2. Forget plot. Let your characters and situations take their natural course. Especially if the piece you are writing has to be 100 or 200 words. Don't cranialize the experience, get it out on paper. The best way to approach this kind of writing is to get the hell out of the way of the first draft. You'll have plenty of time later to edit and shape. With just two or three characters, a situation, and 300 words, you'll have no trouble at all getting the words out.

3. Imply as much as you can. Every word, every action, every sentence should imply way more than it actually says or expresses. If your two characters are divorced, try not to say this outright. Show us, show us, show us. Their words and actions around each other will tell us not only if they are divorced, but whether it was amicable, painful, etc.

4. Think tone. Flash fiction pieces are about tone, not just form. They are more like poems than prose in this way. Although flash fiction pieces can take many forms (letter, diary entry, vignette, slice of life, anecdote, joke) it's their tone that sets them apart as a literary form.
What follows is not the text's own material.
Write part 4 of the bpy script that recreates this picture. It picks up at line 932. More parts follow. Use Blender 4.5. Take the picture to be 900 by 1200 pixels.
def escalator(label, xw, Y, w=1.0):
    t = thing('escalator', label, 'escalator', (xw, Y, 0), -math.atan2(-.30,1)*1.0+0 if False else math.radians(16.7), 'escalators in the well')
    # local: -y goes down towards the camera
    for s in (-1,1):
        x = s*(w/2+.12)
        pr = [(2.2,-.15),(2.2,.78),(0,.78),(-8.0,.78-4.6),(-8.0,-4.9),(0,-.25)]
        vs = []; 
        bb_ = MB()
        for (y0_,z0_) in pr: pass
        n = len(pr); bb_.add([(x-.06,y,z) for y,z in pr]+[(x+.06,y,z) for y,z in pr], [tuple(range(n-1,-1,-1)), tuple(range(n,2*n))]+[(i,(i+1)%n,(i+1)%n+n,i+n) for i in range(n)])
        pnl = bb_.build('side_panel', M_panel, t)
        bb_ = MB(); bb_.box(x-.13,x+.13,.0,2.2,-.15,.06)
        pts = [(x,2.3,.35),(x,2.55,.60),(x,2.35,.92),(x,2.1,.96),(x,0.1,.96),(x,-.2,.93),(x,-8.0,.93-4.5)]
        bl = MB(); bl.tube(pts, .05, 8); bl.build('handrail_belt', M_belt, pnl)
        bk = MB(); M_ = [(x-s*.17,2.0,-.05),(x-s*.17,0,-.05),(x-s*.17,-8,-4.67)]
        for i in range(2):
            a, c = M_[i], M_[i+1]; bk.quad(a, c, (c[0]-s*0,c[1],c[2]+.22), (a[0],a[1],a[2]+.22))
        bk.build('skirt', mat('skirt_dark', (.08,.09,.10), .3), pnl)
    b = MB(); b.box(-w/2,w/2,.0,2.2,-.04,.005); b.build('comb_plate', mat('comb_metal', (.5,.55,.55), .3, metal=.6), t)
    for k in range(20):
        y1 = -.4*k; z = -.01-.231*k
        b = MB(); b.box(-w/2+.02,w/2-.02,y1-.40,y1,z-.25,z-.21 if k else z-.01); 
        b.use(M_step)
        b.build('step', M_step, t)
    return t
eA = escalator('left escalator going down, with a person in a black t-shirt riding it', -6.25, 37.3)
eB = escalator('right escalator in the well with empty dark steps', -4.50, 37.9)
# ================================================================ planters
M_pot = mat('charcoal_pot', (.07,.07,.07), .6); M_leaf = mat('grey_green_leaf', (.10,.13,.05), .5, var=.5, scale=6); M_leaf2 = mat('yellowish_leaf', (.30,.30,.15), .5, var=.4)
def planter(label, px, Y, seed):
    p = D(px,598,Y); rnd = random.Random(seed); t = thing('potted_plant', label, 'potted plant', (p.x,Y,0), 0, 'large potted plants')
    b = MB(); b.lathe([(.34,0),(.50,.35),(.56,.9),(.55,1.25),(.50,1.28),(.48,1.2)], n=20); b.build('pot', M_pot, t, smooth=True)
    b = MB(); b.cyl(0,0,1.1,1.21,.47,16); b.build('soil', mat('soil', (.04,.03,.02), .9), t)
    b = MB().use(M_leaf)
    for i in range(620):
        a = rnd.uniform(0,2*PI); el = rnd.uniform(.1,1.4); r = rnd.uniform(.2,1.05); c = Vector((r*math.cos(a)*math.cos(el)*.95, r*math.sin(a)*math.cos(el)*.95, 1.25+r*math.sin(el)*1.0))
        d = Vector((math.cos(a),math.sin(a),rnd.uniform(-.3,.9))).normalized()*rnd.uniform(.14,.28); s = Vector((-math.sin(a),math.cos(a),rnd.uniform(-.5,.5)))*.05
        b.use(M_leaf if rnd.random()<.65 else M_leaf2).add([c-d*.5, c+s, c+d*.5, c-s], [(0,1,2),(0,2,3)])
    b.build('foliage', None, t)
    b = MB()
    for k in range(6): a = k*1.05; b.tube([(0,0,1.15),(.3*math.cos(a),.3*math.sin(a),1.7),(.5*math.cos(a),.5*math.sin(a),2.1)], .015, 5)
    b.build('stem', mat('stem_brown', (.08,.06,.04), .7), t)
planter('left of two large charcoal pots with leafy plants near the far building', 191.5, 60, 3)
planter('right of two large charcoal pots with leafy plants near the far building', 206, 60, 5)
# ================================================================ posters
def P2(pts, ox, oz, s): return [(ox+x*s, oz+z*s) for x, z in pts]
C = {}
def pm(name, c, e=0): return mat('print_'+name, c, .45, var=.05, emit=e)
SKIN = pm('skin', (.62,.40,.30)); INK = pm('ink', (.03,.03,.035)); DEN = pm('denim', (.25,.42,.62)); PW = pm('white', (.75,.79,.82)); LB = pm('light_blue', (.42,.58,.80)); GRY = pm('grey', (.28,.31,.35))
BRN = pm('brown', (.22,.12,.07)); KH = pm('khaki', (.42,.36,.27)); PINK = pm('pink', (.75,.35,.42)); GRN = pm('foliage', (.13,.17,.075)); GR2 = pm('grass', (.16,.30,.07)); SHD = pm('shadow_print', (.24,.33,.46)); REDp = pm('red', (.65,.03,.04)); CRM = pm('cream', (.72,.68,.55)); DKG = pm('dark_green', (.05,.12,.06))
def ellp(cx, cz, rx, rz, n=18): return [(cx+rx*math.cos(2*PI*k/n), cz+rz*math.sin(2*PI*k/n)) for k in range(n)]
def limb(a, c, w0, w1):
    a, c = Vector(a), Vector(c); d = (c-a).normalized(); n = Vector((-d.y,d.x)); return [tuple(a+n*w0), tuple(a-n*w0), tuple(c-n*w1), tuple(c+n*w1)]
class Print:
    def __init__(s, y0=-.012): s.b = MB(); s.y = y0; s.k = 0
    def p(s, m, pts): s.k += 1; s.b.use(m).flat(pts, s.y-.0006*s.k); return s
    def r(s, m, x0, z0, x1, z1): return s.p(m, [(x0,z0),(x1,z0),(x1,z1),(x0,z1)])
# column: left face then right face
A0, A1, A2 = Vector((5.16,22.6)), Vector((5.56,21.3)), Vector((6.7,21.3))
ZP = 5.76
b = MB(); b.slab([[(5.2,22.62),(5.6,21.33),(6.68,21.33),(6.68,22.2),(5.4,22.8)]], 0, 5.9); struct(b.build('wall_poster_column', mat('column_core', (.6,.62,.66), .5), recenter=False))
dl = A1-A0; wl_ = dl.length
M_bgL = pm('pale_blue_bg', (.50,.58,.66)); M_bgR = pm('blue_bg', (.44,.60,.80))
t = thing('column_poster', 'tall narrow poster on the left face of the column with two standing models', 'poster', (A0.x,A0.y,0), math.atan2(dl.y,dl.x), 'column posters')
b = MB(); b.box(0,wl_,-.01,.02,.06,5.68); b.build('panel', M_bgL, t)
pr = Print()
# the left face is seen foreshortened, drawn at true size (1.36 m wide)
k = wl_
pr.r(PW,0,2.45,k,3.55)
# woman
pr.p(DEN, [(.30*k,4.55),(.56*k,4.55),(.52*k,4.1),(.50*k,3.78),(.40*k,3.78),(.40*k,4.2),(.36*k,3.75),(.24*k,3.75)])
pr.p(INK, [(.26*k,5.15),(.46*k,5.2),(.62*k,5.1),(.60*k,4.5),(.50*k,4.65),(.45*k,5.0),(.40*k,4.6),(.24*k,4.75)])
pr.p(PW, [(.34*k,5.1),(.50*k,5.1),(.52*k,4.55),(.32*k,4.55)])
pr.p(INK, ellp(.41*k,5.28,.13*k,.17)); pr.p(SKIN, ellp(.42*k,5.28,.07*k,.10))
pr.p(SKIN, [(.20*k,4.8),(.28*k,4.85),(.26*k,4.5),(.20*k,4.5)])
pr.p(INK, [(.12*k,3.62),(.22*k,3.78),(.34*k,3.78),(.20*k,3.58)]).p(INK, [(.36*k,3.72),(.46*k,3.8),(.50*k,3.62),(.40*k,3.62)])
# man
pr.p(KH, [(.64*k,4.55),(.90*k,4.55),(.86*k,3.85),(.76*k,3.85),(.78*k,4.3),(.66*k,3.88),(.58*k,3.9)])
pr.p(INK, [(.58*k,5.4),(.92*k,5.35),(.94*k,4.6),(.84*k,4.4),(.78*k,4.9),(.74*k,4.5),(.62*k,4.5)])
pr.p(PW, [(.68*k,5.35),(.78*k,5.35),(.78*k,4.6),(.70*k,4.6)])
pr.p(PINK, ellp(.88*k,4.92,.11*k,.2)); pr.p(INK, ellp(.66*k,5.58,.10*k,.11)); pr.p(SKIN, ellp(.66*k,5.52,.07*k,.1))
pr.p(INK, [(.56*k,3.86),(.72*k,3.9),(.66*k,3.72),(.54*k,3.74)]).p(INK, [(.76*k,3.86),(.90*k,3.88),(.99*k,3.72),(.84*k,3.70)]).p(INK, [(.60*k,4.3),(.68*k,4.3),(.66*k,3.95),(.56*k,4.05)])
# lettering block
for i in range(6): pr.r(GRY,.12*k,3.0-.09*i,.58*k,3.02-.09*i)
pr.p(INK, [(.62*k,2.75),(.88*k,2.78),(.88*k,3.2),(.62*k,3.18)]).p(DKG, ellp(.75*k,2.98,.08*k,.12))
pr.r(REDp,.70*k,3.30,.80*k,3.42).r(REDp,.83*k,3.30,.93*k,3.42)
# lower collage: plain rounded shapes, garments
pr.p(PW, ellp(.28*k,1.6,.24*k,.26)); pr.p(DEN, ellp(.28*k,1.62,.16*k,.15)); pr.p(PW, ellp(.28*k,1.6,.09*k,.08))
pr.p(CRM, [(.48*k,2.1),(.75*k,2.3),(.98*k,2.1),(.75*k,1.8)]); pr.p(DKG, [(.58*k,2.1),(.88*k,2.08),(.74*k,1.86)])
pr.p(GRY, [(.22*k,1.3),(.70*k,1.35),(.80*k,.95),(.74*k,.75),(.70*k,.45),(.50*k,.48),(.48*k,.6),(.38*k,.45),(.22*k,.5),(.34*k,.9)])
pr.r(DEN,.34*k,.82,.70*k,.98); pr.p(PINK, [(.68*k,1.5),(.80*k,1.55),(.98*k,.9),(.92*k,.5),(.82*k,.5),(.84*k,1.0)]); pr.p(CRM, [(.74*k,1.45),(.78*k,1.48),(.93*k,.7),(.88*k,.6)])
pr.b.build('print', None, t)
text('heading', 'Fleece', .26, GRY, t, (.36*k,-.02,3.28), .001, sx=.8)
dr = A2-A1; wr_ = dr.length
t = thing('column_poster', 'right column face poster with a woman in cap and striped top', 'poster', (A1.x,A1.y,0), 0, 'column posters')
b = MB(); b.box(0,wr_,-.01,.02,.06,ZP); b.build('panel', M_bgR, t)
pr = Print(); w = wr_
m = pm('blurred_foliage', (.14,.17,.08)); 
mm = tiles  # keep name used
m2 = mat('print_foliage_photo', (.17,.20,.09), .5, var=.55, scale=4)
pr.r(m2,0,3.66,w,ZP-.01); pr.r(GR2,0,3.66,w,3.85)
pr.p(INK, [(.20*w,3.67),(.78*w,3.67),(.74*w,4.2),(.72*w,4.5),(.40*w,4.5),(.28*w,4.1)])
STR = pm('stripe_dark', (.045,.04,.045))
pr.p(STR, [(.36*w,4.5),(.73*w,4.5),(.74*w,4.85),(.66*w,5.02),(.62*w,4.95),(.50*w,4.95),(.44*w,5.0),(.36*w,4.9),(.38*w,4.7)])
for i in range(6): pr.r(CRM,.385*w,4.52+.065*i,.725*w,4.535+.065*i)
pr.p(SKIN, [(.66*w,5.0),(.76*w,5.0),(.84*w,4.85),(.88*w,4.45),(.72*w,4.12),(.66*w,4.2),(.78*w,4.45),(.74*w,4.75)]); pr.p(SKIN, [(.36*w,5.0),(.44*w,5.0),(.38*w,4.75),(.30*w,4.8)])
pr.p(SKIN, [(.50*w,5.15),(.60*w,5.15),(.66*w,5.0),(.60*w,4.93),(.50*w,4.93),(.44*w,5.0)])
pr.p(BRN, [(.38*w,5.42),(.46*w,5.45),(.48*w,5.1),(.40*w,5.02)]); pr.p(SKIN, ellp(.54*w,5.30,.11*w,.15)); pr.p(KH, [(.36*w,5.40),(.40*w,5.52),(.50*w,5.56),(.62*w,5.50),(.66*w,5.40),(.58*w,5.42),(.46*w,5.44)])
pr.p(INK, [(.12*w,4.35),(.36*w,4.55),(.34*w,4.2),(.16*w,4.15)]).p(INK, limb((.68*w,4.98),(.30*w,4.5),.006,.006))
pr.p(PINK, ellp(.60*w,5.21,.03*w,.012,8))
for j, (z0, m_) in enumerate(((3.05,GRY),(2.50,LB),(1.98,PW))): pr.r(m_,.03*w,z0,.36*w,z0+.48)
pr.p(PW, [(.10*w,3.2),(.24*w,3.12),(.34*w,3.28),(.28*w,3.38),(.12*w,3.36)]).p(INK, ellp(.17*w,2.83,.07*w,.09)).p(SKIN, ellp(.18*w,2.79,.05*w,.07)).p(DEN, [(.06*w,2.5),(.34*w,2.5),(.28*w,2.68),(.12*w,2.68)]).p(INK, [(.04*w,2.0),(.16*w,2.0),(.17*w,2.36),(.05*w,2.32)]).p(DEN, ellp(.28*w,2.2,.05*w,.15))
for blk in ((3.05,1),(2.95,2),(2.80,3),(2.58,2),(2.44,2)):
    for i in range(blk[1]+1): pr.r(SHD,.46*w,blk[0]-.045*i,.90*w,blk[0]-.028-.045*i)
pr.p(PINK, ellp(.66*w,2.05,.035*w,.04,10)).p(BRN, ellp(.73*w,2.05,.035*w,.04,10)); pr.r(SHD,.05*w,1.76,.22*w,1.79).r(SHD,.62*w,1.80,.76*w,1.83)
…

What is tone? I can take the easy way out and say "You'll know it when you see it," but I won't. Tone is what underlies any of your writing. An emotion or edge. Maybe the entire tone of the story is hurried and paranoid, but the characters themselves are placid. This sets up a nice conflict. Or maybe the tone is comic, although the matter is tragic.

Tone is painted with diction, rhythm, and syntax. Most prose writers find these fields hard to master. Take a poetry class or write some poetry that doesn't rhyme. Paint a picture with word choices, word phrases, word arrangements. A delicious conflict arises when one character tra-la-la's while another feels like a dead anvil sitting in the middle of the page.

5. Conflict and contrast. I've said it a number of times, but it bears saying again. Always throw yourself into the path of conflict. The conflict can be physical, emotional, spiritual, internal, external, whatever. Same goes with contrast--the bolder, the better.

6. Twist the hook at the end. You open with a hook to reel in the reader. By the end, you need to twist that hook in the reader's mouth. Because the form is so brief, the twist will be no more than a paragraph, and is usually just a sentence or phrase.

The hook at the end is what will make your flash fiction totally unforgettable. It can literally seal the memory of it in the vaults of your reader's mind. But don't overdo it. Sometimes a quarter turn of the hook is enough.

7. Forget everything I told you. Someone will come around and break all these rules, and that's fine. This form is ripe for harvesting unusual fruit. Just write and see what happens. I think you'll find the form very gratifying.

Editing Advice Now that you've got a first draft down, more than likely you have too many words, either for your own liking or for the editor's. Here's how you can knock down the word count.

1. Murder all adverbs. Keep the emphasis on the nouns and verbs. Instead of saying "he ran quickly" say, "he sprinted." You just saved 1 word.

2. Likewise with redundancies. Instead of saying things like "she moaned with pleasure" say "she moaned." We'll figure out from the context that it was pleasurable. Double kudos to you if the piece becomes a little more ambiguous (maybe she moans from pain? despair? fright?) because of the edit.

3. If a word doesn't add to tone, conflict, or the upcoming hook-twisting, then flush it. There's no room for excess baggage in this genre. Every word must lead to the conclusion, even in a roundabout way.